大和ハウス工業/東京大学、住宅・都市再生の研究施設を新設
産官学が分野横断し研究、協業する場に
大和ハウス工業と東京大学が、「東京大学住宅都市再生研究センター」を新設した。
大和ハウス工業の寄付をもとに、現代の住宅・都市再生に関する問題解決に向けた研究に取り組む。
既存の住宅や都市を活かしながら、いかに持続可能なまちづくりをしていくか。

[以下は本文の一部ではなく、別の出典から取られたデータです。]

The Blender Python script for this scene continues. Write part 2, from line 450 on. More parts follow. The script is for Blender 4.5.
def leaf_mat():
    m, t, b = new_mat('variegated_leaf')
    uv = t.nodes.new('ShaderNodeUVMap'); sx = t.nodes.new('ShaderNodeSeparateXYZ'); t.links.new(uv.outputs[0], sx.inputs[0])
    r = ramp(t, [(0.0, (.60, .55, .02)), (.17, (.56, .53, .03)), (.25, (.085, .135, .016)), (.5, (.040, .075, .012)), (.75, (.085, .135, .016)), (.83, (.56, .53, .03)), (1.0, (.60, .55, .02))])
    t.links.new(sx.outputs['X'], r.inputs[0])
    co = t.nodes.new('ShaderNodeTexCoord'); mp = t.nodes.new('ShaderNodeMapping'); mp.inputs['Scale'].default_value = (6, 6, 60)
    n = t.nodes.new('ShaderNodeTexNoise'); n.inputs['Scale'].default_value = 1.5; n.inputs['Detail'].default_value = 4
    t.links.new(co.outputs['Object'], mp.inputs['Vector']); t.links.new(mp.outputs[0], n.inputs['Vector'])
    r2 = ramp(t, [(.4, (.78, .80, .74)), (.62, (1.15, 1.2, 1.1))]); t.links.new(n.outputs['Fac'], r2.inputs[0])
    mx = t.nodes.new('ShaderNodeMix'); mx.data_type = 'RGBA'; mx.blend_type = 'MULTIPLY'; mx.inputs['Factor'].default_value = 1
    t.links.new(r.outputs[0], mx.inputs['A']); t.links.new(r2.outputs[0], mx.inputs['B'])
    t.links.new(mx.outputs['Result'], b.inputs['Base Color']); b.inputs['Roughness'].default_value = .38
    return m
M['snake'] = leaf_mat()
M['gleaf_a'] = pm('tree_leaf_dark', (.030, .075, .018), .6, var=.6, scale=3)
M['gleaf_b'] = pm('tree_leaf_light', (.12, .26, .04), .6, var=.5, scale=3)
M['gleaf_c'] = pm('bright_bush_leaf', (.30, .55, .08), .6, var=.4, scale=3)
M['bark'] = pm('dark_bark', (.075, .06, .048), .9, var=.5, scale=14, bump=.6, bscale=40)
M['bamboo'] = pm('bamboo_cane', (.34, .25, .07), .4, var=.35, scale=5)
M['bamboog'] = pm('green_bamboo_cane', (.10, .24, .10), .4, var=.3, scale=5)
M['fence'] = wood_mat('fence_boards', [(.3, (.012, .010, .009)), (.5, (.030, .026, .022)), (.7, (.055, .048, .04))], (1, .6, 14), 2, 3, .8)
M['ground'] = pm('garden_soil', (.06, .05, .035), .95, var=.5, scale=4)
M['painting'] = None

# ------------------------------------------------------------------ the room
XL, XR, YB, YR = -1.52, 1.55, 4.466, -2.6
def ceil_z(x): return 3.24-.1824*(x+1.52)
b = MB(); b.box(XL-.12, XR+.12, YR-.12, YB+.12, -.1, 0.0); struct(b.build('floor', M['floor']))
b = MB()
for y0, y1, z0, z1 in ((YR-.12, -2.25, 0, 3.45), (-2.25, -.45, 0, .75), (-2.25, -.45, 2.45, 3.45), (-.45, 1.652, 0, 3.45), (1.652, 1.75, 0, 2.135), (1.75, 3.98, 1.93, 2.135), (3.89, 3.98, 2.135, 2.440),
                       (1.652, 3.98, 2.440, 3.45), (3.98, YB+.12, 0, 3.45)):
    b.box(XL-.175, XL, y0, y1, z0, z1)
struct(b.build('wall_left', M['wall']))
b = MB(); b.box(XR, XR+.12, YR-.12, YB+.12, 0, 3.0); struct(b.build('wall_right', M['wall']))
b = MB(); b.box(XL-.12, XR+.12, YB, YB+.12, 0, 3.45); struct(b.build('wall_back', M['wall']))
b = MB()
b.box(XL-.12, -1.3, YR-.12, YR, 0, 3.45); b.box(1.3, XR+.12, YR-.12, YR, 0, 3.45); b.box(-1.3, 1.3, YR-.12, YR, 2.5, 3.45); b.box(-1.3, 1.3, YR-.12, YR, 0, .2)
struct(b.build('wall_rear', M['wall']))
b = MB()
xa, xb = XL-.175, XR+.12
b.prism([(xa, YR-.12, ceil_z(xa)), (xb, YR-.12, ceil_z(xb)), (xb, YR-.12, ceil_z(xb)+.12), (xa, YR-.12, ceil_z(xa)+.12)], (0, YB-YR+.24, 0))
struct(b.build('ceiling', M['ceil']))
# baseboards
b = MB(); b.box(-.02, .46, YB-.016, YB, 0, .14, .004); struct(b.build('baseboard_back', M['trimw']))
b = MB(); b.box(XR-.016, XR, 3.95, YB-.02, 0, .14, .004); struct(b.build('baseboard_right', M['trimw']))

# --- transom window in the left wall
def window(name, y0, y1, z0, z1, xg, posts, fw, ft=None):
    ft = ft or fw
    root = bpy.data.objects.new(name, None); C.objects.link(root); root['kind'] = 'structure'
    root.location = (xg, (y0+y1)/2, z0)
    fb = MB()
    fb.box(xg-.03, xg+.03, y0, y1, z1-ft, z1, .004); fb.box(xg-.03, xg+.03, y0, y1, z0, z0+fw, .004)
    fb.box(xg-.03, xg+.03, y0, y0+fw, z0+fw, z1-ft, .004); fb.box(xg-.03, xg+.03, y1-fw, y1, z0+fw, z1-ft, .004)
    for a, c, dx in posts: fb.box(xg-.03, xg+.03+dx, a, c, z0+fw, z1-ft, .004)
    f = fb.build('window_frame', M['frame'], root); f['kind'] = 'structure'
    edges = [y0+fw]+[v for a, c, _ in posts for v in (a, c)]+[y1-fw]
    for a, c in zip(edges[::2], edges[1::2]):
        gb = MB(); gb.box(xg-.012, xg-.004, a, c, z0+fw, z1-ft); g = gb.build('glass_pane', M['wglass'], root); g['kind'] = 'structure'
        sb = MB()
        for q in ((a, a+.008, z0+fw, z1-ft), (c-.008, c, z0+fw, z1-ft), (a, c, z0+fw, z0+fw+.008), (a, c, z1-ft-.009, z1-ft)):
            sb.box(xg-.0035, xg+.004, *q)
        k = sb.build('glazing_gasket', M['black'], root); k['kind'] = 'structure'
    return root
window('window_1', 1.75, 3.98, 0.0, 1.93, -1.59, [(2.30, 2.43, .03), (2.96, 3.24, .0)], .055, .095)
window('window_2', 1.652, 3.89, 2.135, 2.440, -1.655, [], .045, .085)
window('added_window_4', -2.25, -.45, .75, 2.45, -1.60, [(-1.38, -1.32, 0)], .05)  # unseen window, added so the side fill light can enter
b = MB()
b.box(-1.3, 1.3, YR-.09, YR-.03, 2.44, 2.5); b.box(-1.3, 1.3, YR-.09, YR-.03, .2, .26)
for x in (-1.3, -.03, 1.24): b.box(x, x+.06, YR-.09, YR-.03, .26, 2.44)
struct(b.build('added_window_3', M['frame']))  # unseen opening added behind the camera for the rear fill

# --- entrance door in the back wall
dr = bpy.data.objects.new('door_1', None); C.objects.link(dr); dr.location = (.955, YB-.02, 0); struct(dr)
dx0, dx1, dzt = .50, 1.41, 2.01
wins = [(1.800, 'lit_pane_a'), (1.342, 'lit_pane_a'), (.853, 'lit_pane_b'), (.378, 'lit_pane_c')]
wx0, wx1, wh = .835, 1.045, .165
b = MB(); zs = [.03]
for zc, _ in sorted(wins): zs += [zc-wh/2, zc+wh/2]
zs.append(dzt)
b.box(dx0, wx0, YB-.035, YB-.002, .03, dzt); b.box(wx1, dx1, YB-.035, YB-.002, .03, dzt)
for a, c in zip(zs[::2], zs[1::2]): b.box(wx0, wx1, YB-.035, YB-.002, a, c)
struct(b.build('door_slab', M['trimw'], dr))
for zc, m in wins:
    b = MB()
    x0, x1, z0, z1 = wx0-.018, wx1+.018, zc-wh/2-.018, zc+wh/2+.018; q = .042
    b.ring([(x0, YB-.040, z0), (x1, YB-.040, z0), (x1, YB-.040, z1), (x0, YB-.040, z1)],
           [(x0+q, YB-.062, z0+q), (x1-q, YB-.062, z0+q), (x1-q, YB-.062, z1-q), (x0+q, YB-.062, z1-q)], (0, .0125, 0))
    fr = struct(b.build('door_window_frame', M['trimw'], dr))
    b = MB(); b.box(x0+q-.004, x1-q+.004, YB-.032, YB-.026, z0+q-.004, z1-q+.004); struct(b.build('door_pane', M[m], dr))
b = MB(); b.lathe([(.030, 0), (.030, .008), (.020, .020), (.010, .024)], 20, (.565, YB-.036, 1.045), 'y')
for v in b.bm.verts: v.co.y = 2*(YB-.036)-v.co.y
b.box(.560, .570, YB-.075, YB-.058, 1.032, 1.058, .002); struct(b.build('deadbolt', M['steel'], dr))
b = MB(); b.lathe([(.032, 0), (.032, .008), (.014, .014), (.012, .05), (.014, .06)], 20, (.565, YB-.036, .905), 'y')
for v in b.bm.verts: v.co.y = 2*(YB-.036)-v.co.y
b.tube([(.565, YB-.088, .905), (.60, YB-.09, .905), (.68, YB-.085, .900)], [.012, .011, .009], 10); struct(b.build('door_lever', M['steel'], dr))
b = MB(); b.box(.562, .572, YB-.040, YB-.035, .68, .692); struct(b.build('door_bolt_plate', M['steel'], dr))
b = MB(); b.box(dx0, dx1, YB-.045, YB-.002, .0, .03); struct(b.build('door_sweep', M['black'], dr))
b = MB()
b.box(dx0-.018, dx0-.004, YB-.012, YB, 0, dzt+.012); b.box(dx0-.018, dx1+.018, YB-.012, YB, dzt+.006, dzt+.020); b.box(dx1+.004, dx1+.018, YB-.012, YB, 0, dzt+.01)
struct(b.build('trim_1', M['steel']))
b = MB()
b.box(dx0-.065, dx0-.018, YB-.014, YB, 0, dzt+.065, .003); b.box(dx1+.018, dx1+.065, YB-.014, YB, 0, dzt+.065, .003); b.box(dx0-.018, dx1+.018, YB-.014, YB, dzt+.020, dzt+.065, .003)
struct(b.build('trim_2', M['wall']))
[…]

日本や世界の国々が抱える大きな課題解決に向けて、大和ハウス工業と東京大学が、新たな研究組織「東京大学住宅都市再生研究センター」を立ち上げた。
同センターでは、現代の住宅・都市再生が抱える諸課題の解決に向けた研究に取り組み、住宅・都市再生に役立つ技術および制度の革新を先導することで、社会制度や政策等の課題解決を目指す。
東京大学は、自律的かつ持続的な創造活動を拡大するための改革の1つとして、大学独自基金(エンダウメント)の運用益を事業に活用し恒久的な財源とするエンダウメント型経営を推進している。今回新設する研究センターは、大和ハウス工業の10億円の寄付を元に設立したエンダウメント型研究組織となる。2014年に大和ハウス工業が同校に「ダイワユビキタス学術研究館」を寄贈していること、同社が2015年から注力する団地再生事業「リブネスタウンプロジェクト」の実績などから、センター設立の合意に至った。
具体的な取り組みとして、①住宅市街地や都市の再生デザインに係る各研究分野を横断し、新たな学術領域を形成、②住宅都市マネジメント分野の技術革新、③住宅都市の再生とマネジメントに必要な政策の構想と制度の設計に取り組む。当面は、郊外型住宅団地の再生を主なテーマとし、大和ハウス工業が推進する「リブネスタウンプロジェクト」を対象事例として取り上げ、知見を得ていく。同大先端科学技術研究センター共創まちづくり分野の小泉秀樹教授が初代センター長を務め、常勤2名、非常勤2名の研究員を雇う予定だ。大和ハウス工業からの人材派遣は現段階で予定していない。同社芳井敬一会長は「わが社は経験値があるため、研究のためにしっかりサポートしたい。人的支援にも協力を惜しまない」と語った。
発表会見に出席した東京大学の藤井輝夫総長は「このセンターでは、様々な課題解決に向けて、関連企業、国際機関、海外の研究機関とも連携し、分野横断的研究を推進していく。それによって住宅都市再生に資する技術、制度のイノベーションを先導、加速していく」と挨拶。大和ハウス工業の芳井会長は「我々は作った責任を果たすべく、2015年から住宅再生事業に着手した。団地再生に取り組む姿勢が評価された結果、産官学一体となった郊外団地再生検討委員会も設立され、社会課題の解決に向けて大きく動きだした。こうしたチャレンジの実績が今回の寄付につながっており、非常に光栄に思っている。このセンターでの研究開発は、今後の新しい住宅と暮らしの在り方を見出すプロジェクトになるだろう」と期待を寄せた。
初代センター長となる小泉教授は、「既に様々な領域で研究が進んでおり、芽が育ってきている。そうした様々な芽を組み合わせ、整理することで、新しい取り組みや制度がみえてくるのでは」と話す。「1つ1つの問題に対処するのではなく、気候変動や少子高齢化など様々な方面に対してポジティブになるような都市や住宅の在り方を検討するのが一番重要なテーマ。こうしたまちづくりの動きは、世界的に活性化し、競争し合っている状態。このセンターを立ち上げることで、日本から新しい革新を起こせるのではないか」と、抱負を語った。